Sailor Lucky Charm 2 brings a stainless steel nib to Pro Gear line
Sailor’s Lucky Charm 2 swaps Pro Gear’s usual gold-nib signal for a hand-finished steel nib, aiming at a broader North American audience.

Sailor has put a stainless steel nib on a North America exclusive Pro Gear, and that alone makes Lucky Charm 2 one of the brand’s most pointed moves of 2026. The pen keeps the familiar compact Pro Gear body, but shifts the luxury signal from gold nib prestige to a hand-finished Casual L steel nib, turning the model into an open question: smarter entry into Pro Gear, or a compromise?

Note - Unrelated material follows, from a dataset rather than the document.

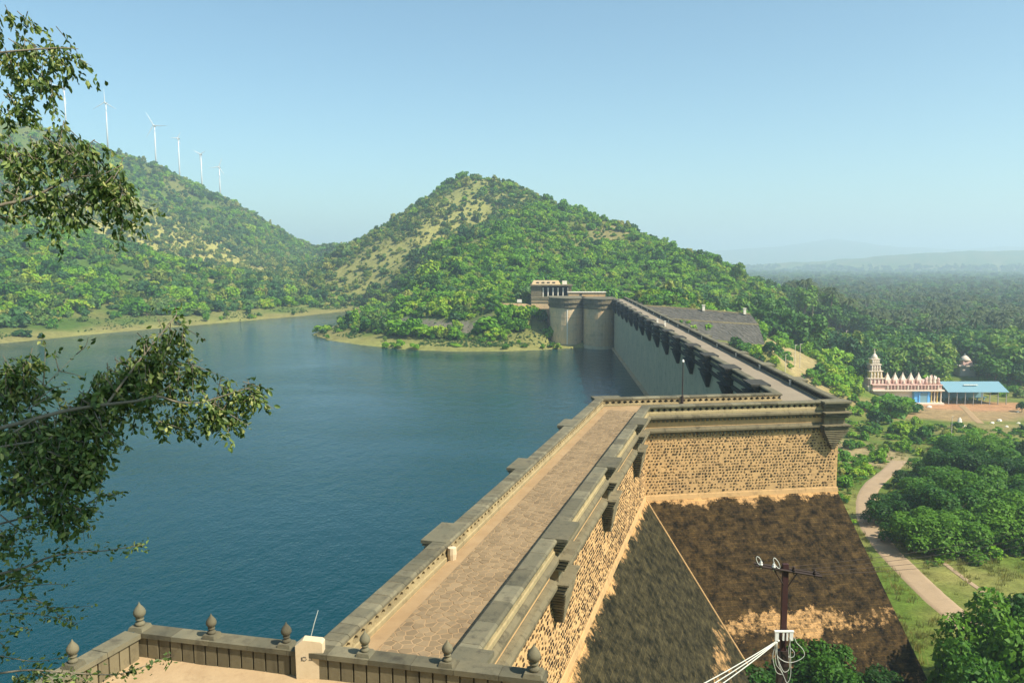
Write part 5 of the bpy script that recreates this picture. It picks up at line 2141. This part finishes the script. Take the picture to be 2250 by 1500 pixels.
# slope between the dam and the temple
grp_ = []
for px, py, s, k in ((1905, 900, 1.1, 4), (1935, 912, 1.5, 0), (1965, 912, 2.3, 4), (1985, 905, 1.8, 1), (1880, 910, 1.1, 0), (1925, 930, 1.5, 1), (1960, 950, 1.3, 2), (1990, 955, 1.5, 0), (2010, 930, 1.2, 2), (1900, 965, 1.2, 2), (2030, 965, 1.3, 1), (2050, 975, 1.0, 2),
                     (1870, 985, 1.0, 0), (1855, 1010, 0.9, 1), (1900, 1020, 0.9, 2), (1880, 1050, 0.7, 0), (1855, 1070, 0.8, 3), (1935, 1005, 0.9, 1), (1850, 1040, 0.8, 2), (2075, 990, 1.2, 3), (2130, 985, 1.3, 1), (2190, 995, 1.4, 0), (2020, 1000, 1.0, 2), (1985, 990, 0.9, 3),
                     (1780, 830, 1.3, 0), (1800, 825, 1.3, 3), (1825, 825, 1.5, 1), (1850, 830, 1.7, 0), (1790, 845, 1.2, 2), (1835, 850, 1.6, 1), (1870, 850, 1.8, 0), (1885, 868, 1.1, 3), (1765, 840, 1.0, 2), (1810, 845, 1.4, 0), (1850, 870, 1.4, 1), (1875, 880, 1.3, 2)):
    grp_.append(shrub_at(px, py, s, k, 'green bush on the grassy slope between the dam and the temple', 'bushes on the slope below the dam', 'shrub', HILL))
number_group(grp_, 'bushes on the slope between dam and temple')
# bigger trees round the temple
grp_ = []
for px, py, s, k in ((1965, 915, 0.7, 4), (1985, 918, 0.55, 0), (1905, 850, 1.0, 1), (1935, 830, 1.0, 4), (1890, 830, 0.9, 0), (2075, 815, 0.8, 2), (2170, 810, 1.0, 1), (2200, 820, 0.9, 4), (2245, 850, 0.9, 0), (2230, 820, 0.9, 3), (1990, 800, 1.0, 4), (2040, 800, 1.0, 1), (1960, 800, 1.1, 3), (2245, 905, 0.5, 2)):
    grp_.append(shrub_at(px, py, s, k, 'broad dark tree standing close round the temple and blue shed', 'trees close round the temple', 'broadleaf_tree', VAL, 1.0, 'tree'))
number_group(grp_, 'broad trees close round temple and blue shed')
# right of the far crest, below the hill
grp_ = []
for px, py, s, k in ((1660, 720, 1.6, 0), (1700, 735, 1.7, 1), (1670, 755, 1.4, 3), (1640, 772, 1.2, 4), (1665, 792, 1.1, 0), (1692, 775, 1.4, 1), (1700, 802, 1.0, 3), (1722, 790, 1.2, 4), (1715, 765, 1.5, 0), (1735, 808, 0.9, 2), (1490, 722, 1.3, 0), (1520, 730, 1.5, 1), (1548, 738, 1.6, 3), (1578, 742, 1.7, 4), (1605, 733, 1.6, 4), (1632, 728, 1.7, 0), (1590, 715, 0.9, 2), (1540, 712, 0.8, 2), (1575, 770, 1.0, 1), (1610, 780, 1.0, 0), (1640, 745, 1.4, 2), (1745, 740, 1.7, 4), (1660, 780, 1.3, 1), (1690, 700, 1.8, 4), (1730, 700, 1.9, 1), (1770, 720, 1.9, 0), (1620, 760, 1.2, 0), (1670, 690, 1.7, 3), (1720, 675, 2.0, 1), (1760, 690, 1.9, 0), (1800, 700, 1.9, 4)):
    grp_.append(shrub_at(px, py, s, k, 'bright green bush on the bank right of the far dam parapet', 'bushes right of the far parapet', 'shrub', HILL))
number_group(grp_, 'bright bushes right of the far dam parapet')

grp_ = []
for k in range(12):
    x, y = -1 + 1.75 * k + random.uniform(-0.6, 0.6), 327.5 - 0.35 * k + random.uniform(-2, 1.5)
    z = float(height(np.array([x]), np.array([y]))[0])
    if x > 13.5:
        y -= 7
    sc = random.uniform(0.9, 1.4)
    grp_.append(tree('shrub', HILL[k % 5], (x, y, z - 0.3), (sc, sc, sc * 1.25), k * 1.3, 'x', 'bushes below the pavilion platform', 'shrub'))
number_group(grp_, 'bushes below the pavilion platform')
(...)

The design stays recognizably Sailor. Lucky Charm 2 pairs a teal green resin barrel and cap with antique gold accents, a flat-top cap, and the anchor logo in the finial. It posts for writing, and the proportions remain close to the classic Pro Gear feel that longtime users expect. Yoseka lists the pen at 22 grams, with a capped length of 12.9 cm, a posted length of 14.7 cm, a pen-only length of 11.5 cm, and a section that runs from 0.9 to 1 cm. In hand, it still reads as a Pro Gear, just one dressed in a brighter, more playful colorway.

The bigger shift sits under the cap. Multiple retailers describe Lucky Charm 2 as the first Pro Gear model, and the first North America exclusive Sailor pen, to use Sailor’s hand-finished Casual L stainless steel nib. Sailor’s own 2026 1911 Casual L pages describe that nib as being finished with the same meticulous care used on its gold nibs, and frame the result as a steel nib meant to offer gold-nib-like writing feel with stronger value. The pen ships with a proprietary converter and two Sailor Black cartridges, so it is ready for bottled ink or cartridges straight out of the box.
Price is where the accessibility test becomes obvious. Goulet lists Lucky Charm 2 at $200, with an MSRP of $250. That puts it below the gold-nib Pro Gear expectation, while still leaving it clearly in premium-pen territory. It is also the successor to the original Lucky Charm colorway, which retailers say arrived in 2020, giving Sailor a useful before-and-after comparison: same North American exclusivity, new nib strategy, lighter entry price.
That matters in a Sailor market that has been shifting. Retailers and reviewers say Sailor has been expanding beyond its two main gold nib types into a broader five-nib lineup that includes stainless steel, a change tied in part to rising gold prices, U.S. import tariffs, and air-freight costs. Lucky Charm 2 lands right in that transition, still unmistakably Pro Gear, but pitched to buyers who may want Sailor character without paying gold-nib money for it.